Tuesday, November 26, 2019

Art, Animals, and Deep Ecology

Pocket Knife Corner
And so the argument rages.  My morning check in with friends on social media finds the architect writing that only humans are capable of art and an artist protesting that as an arrogant and incorrect statement.  Such is the thought seed for my trip canoe trip.

The Gravel Flats
Several year back, a good friend told me, I think while we were out wandering about in a large forest, that I was a "deep ecologist".  This was a term that I was unfamiliar with and even now can't fully explain.  However, I read up on the idea and agreed that for the most part, that is where I lay.  It is a belief that all species have a right to exist, and a reason to exist, and that those rights and reasons are rather equal to our own.  It's the idea that you should have respect for the natural world.  Use it, but use it with respect and care. 

So, from that place where I stand, I see that humans are not the only species capable of art.  What we have learned about animals in my lifetime is quite remarkable.  Once, tool use was the difference between animal and man.  Then we found out that apes and crows and who knows what else were modifying found objects to use as tools in their daily routines.  Then some scientists taught a gorilla to communicate with sign language.  We figured out that whales communicate with each other over great distances and that elephants and Crows perform elaborate funerals for lost members of their tribes.  Male Bower Birds gather and organize blue objects to entice a mate...and a Bower Bird's display rivals any home-made valentine.  And., many other birds compete through dance or song.  The reason for these other-species arts are little different than our own.  As an artist I make a fairly large quantity of art while making a fairly small quantity of income from it.  My main reason for my art is to draw others into discussion.  My reason is not much different than the animal arts.

The Long Cut
I set out from Foote Bridge on a spectacular sunny autumn day.  The morning 35F temperature and sunlit surface of the waters put a thin low fog over the marsh.  The tide is high and the current nonexistent up in the forest where the water is still backing up.  My course is often set by covering the harsh reflection of the sun on the water with the bow of my canoe.

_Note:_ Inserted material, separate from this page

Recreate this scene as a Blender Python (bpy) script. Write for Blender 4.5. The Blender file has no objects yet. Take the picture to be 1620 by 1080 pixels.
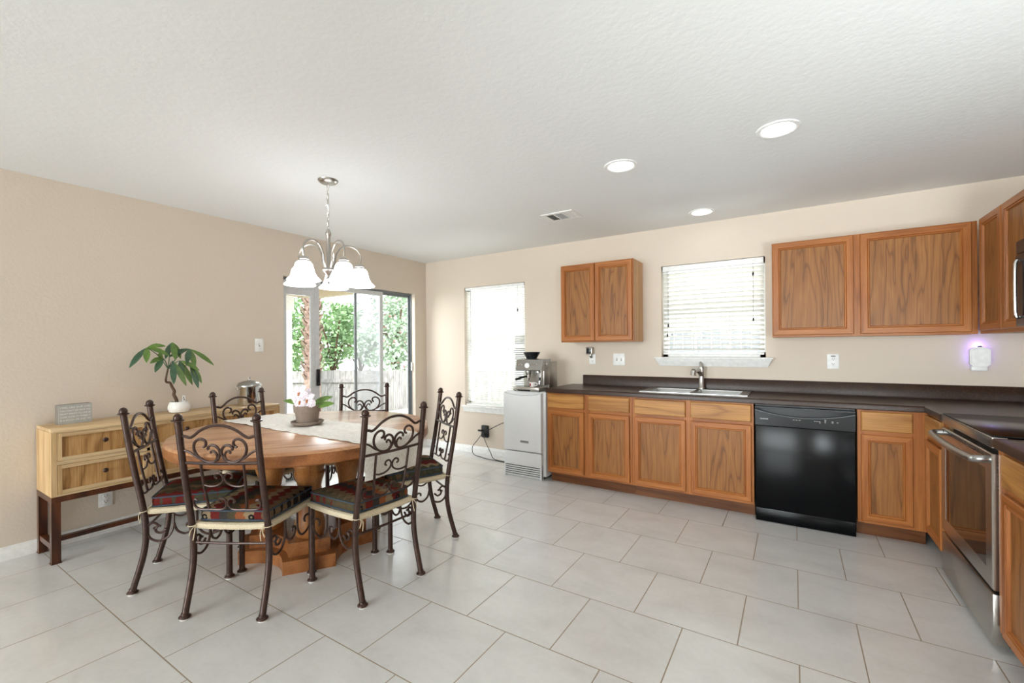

When I get below the railroad bridge I take the alternative route into the Long Cut.  On my last trip here, a hunter asked if I'd seen any ducks and I told him that I often spot a lot of Black Ducks in the area near the Long Cut knowing that they weren't going to figure out how to get back there anyway.  So, I head back there today to satisfy my own curiosity.  It is an easy go with the water high and the narrow gap is about as wide as I've ever seen it.  By the time I am down to the confluence with the Neck River I have flushed no less than a 150 Black Ducks and half that many Canada Geese.  It's a pretty busy place today.

The state boat launch
From the flooded state boat launch I return up the main river. 
Pocket Knife Corner
A squat shorebird draws me over to the bank at the first railroad bend.  It looks somewhat snipe-like.  Then, it stands and stretches out and it is a Yellow Legs that had me fooled.  I spot a couple more off behind it.